The real failure occurred earlier, at the point where leaders chose convenience disguised as efficiency over thought, automation over discernment, and output over understanding.

That is why I keep coming back to the same point: you cannot automate discernment you have not first built and understood.

AI can absolutely help with hiring, and a great many other things. It can reduce administrative drag, improve responsiveness, surface patterns, and support better decisions. But it cannot compensate for the absence of human clarity, or alignment to mission. It cannot define value where the organization has not done so itself. It cannot rescue leaders from the responsibility of discernment and judgment.

When those foundations are weak, AI does not fix the process; it hardens the weakness into system behavior, creating industrialized chaos and inefficiency.

This is not really an HR problem, and it's not limited to the HR domain alone. It is a leadership problem showing up in HR first. HR may be where the issue is easiest to see, but the underlying pattern is not unique to HR. It can emerge in strategy, transformation planning, procurement, customer operations, or anywhere organizations use AI to speed execution ahead of clear intent and defined standards.
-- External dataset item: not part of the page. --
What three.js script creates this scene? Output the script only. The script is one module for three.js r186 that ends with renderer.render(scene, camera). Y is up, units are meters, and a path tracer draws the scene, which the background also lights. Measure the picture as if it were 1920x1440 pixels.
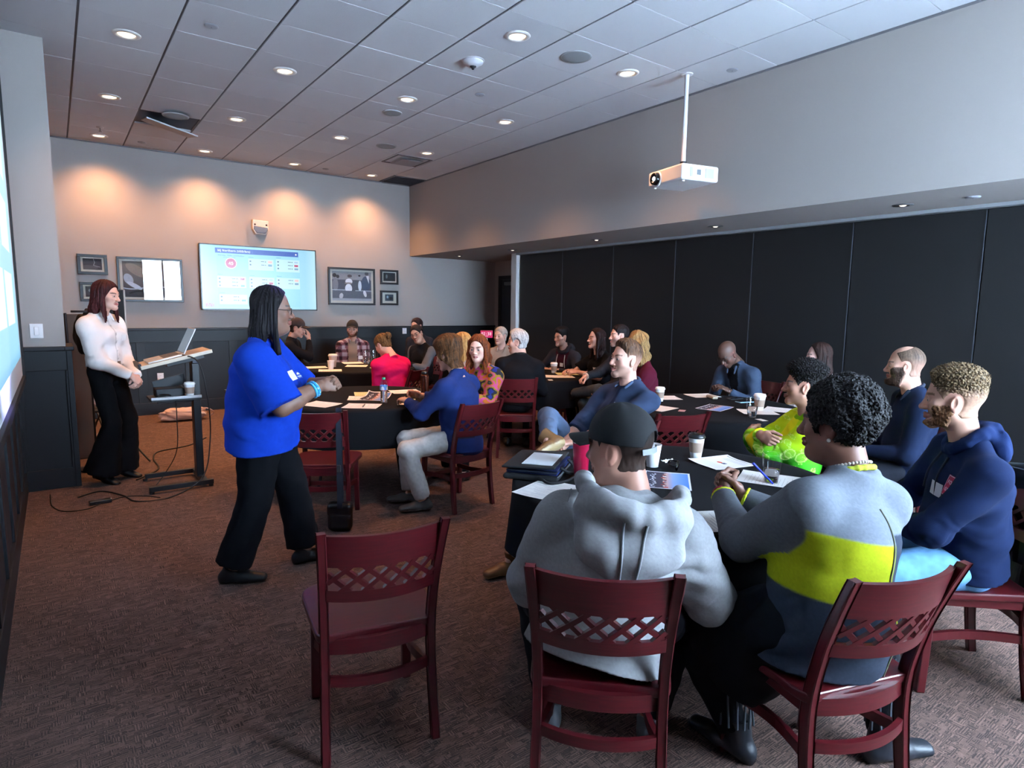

That is why the conversation matters. Not because recruiting is broken, but because it reveals something broader about how organizations are approaching AI. Too many still treat it as a magic button substitute for thinking, rather than a capability that depends on human thinking and reasoning first. Until that changes, institutions will continue mistaking acceleration for improvement, and activity for effectiveness.

The real issue is not whether AI can accelerate the process, but what exactly it is being asked to accelerate. AI will not compensate for the absence of human engagement, clarity, and judgment. If purpose is vague, value is undefined, and discernment has already been abdicated, AI does not create a better outcome; it industrializes the failure at the push of a button, and then wraps it in the appearance of legitimacy.